(What is required): Search the material for "Blender" and show all lines that contain it.

(A block of data)
^^^^^^^^^^^^^^^^

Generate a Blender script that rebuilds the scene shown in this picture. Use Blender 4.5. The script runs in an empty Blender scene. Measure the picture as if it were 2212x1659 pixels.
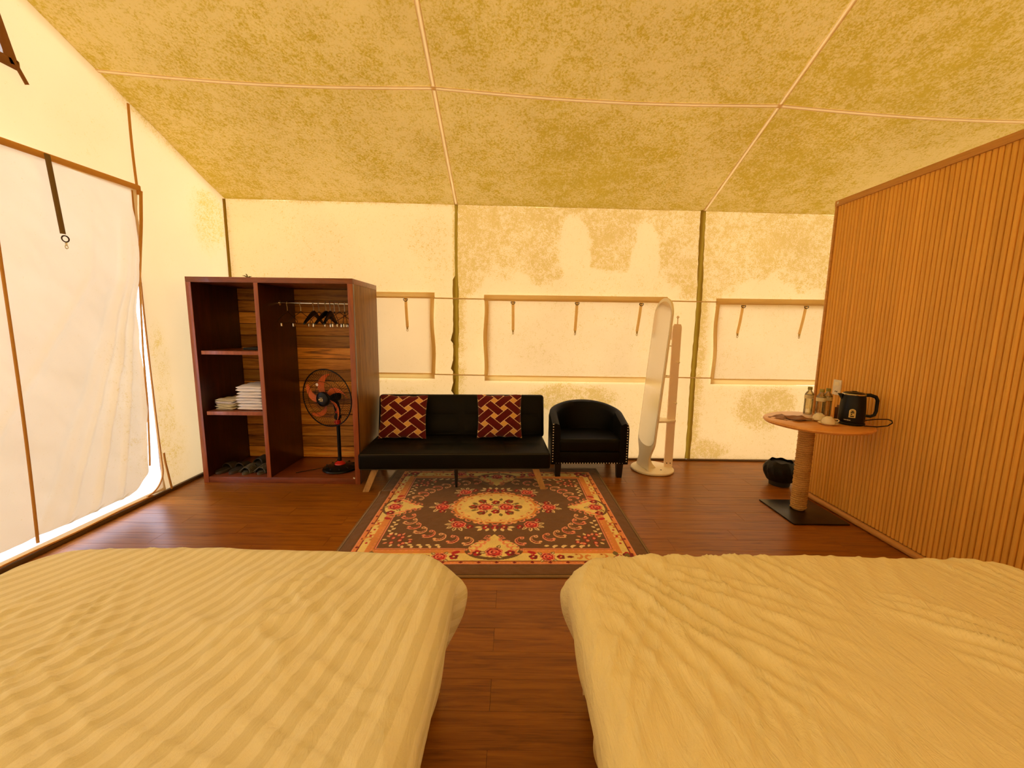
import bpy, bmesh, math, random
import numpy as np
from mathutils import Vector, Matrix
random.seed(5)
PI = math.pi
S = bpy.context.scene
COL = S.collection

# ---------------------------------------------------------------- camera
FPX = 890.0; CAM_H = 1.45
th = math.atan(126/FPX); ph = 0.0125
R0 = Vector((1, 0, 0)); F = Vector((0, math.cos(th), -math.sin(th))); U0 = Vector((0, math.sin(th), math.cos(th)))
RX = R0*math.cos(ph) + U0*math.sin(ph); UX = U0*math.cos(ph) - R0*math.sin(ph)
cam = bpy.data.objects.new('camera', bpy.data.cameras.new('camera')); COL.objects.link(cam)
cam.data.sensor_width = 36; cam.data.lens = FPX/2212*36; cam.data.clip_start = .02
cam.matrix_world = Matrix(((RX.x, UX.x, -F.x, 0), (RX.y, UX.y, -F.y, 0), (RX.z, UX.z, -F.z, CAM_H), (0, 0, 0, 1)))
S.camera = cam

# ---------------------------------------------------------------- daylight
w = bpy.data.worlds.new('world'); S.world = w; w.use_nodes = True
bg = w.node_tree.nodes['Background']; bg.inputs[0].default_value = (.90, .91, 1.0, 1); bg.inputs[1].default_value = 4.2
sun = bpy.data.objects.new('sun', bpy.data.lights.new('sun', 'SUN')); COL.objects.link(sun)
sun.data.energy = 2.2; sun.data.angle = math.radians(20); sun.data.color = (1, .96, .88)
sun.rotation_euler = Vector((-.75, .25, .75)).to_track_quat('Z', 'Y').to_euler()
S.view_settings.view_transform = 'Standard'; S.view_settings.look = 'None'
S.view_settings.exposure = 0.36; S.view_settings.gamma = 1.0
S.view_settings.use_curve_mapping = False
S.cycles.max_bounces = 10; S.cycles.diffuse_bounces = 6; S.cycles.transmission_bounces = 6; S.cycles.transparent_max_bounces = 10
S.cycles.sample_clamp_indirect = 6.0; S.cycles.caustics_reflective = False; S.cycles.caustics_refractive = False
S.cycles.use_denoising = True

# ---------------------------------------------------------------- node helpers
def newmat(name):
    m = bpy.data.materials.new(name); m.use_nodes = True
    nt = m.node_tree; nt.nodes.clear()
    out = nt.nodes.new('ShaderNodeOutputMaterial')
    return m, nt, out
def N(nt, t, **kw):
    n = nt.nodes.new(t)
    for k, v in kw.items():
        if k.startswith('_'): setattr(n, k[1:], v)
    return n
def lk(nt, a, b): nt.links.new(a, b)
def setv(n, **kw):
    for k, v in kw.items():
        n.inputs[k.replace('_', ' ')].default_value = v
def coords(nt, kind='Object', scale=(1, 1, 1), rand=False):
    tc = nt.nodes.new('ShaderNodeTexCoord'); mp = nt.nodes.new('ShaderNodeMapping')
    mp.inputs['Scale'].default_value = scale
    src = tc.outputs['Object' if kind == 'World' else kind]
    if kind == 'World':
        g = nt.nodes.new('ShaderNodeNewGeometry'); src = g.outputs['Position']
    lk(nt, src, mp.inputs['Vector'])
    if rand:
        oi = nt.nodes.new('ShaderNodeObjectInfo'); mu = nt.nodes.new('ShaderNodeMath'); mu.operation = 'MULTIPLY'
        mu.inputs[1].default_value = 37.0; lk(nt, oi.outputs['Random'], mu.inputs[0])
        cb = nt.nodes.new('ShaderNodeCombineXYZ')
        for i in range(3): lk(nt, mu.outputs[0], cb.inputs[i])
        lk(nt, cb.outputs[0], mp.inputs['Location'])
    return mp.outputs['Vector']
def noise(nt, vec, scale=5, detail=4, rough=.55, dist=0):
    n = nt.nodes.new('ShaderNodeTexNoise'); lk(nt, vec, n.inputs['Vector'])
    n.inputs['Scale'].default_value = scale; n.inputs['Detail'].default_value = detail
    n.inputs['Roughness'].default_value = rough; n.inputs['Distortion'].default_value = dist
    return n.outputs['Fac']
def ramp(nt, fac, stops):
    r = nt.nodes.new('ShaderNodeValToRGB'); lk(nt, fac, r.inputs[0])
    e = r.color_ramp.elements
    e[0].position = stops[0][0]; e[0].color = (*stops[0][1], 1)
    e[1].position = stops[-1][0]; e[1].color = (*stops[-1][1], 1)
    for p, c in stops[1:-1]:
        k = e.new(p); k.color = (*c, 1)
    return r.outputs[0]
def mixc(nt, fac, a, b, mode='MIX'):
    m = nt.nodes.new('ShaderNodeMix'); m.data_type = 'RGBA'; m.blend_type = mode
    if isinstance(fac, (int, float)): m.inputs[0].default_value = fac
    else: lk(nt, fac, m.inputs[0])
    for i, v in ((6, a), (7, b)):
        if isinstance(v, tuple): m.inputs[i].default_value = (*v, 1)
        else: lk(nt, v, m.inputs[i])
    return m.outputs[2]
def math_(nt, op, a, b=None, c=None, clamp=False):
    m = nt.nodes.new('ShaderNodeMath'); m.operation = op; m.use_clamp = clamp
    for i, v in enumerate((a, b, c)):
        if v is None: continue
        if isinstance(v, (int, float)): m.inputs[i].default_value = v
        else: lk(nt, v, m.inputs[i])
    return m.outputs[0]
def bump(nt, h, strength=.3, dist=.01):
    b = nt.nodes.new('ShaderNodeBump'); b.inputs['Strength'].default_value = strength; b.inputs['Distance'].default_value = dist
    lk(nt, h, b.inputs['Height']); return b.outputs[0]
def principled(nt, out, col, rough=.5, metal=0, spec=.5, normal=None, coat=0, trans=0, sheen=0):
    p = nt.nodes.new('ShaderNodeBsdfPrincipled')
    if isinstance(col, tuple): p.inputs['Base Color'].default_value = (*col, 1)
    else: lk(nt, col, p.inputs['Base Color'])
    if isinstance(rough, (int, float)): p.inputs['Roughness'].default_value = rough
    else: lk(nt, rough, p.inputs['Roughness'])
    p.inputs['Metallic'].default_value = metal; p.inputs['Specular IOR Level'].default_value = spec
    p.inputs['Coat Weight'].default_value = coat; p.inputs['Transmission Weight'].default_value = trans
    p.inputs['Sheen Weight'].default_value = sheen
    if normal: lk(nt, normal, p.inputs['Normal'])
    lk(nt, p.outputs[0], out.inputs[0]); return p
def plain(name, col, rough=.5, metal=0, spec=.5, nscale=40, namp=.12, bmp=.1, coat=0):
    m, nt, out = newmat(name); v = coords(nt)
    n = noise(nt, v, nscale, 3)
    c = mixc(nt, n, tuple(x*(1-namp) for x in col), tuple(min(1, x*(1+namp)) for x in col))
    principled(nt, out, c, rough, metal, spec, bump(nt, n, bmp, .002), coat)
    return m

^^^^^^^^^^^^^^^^

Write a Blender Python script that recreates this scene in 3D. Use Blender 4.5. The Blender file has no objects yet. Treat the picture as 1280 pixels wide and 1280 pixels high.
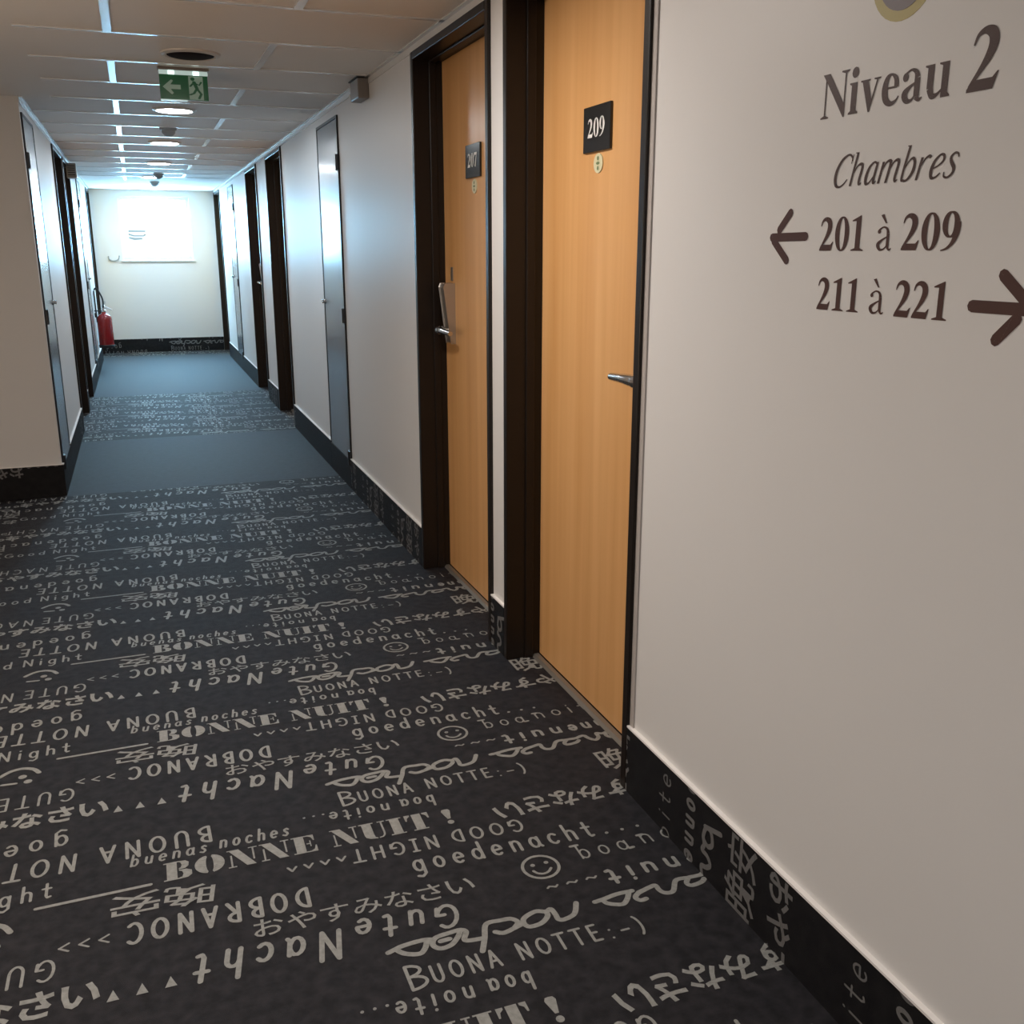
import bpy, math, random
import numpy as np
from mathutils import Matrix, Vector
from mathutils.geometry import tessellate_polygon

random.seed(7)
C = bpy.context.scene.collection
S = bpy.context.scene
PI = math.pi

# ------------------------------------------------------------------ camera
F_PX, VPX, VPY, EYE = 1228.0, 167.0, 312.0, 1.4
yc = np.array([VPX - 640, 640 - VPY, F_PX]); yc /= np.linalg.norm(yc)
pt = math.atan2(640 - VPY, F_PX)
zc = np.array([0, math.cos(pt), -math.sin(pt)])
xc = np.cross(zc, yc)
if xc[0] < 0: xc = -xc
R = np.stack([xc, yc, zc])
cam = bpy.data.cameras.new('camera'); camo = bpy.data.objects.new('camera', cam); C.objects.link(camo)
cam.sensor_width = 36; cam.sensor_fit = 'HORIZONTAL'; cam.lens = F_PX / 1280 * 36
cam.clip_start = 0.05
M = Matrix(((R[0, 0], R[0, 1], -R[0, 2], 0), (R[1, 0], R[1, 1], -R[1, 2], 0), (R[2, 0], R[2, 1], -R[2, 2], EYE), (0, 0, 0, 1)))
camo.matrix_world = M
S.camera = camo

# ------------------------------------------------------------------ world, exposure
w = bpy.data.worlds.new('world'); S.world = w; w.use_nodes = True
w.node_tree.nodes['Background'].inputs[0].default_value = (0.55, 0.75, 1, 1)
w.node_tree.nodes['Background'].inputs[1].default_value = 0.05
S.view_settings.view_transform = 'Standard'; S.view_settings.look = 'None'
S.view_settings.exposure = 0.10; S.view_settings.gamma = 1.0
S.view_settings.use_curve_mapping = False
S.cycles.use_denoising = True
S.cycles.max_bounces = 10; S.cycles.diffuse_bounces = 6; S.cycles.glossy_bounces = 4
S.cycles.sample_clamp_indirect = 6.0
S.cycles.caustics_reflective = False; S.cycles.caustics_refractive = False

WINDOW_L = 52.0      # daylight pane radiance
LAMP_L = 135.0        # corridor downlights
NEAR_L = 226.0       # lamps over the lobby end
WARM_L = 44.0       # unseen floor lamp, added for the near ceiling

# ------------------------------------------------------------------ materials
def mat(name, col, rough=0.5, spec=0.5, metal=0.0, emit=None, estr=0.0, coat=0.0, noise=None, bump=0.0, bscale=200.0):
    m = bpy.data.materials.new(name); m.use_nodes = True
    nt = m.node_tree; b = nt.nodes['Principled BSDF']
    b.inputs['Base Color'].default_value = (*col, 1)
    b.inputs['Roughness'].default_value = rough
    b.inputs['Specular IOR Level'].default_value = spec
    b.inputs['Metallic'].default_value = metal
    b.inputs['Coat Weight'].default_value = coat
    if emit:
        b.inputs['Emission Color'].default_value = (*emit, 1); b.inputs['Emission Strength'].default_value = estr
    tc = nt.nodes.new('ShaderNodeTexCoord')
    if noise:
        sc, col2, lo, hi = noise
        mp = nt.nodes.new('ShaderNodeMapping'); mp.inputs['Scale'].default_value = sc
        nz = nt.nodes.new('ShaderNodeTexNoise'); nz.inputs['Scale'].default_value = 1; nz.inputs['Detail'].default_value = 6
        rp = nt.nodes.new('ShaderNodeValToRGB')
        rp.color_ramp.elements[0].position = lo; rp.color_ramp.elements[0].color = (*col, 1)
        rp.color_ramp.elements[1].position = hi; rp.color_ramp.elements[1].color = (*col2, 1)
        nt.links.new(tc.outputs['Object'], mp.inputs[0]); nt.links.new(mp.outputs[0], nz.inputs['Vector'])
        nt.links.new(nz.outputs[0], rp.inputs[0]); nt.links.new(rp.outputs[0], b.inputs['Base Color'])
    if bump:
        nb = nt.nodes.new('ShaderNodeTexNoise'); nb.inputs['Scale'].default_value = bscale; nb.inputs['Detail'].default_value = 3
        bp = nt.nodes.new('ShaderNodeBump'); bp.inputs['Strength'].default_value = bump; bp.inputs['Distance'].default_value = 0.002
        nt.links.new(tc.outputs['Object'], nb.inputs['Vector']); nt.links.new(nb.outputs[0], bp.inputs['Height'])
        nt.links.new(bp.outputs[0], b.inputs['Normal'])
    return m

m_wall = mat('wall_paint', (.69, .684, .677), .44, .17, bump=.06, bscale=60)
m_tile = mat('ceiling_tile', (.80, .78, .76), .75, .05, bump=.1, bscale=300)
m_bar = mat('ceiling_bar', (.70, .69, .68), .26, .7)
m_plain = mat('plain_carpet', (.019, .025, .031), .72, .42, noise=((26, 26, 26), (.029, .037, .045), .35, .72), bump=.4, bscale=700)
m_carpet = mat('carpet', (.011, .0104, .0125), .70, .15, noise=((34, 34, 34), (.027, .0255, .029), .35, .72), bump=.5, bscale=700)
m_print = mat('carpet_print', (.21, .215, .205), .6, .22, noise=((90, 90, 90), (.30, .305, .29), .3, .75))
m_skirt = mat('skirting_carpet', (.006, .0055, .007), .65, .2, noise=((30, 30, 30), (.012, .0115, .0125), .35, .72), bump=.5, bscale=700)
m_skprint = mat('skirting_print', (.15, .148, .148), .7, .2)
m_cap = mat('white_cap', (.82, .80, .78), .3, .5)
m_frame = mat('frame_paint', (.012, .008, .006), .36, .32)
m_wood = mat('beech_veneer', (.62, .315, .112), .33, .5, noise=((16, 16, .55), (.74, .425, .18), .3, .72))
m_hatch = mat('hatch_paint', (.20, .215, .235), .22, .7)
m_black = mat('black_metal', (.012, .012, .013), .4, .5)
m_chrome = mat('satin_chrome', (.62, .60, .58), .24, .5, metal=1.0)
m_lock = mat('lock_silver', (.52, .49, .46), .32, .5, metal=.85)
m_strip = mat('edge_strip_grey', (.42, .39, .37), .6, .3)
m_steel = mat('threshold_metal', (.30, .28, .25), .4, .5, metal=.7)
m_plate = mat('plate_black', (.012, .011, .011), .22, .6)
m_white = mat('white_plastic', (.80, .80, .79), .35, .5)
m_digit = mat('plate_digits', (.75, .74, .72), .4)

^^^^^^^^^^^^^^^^

(Finished answer):
Generate a Blender script that rebuilds the scene shown in this picture. Use Blender 4.5. The script runs in an empty Blender scene. Measure the picture as if it were 2212x1659 pixels.
Write a Blender Python script that recreates this scene in 3D. Use Blender 4.5. The Blender file has no objects yet. Treat the picture as 1280 pixels wide and 1280 pixels high.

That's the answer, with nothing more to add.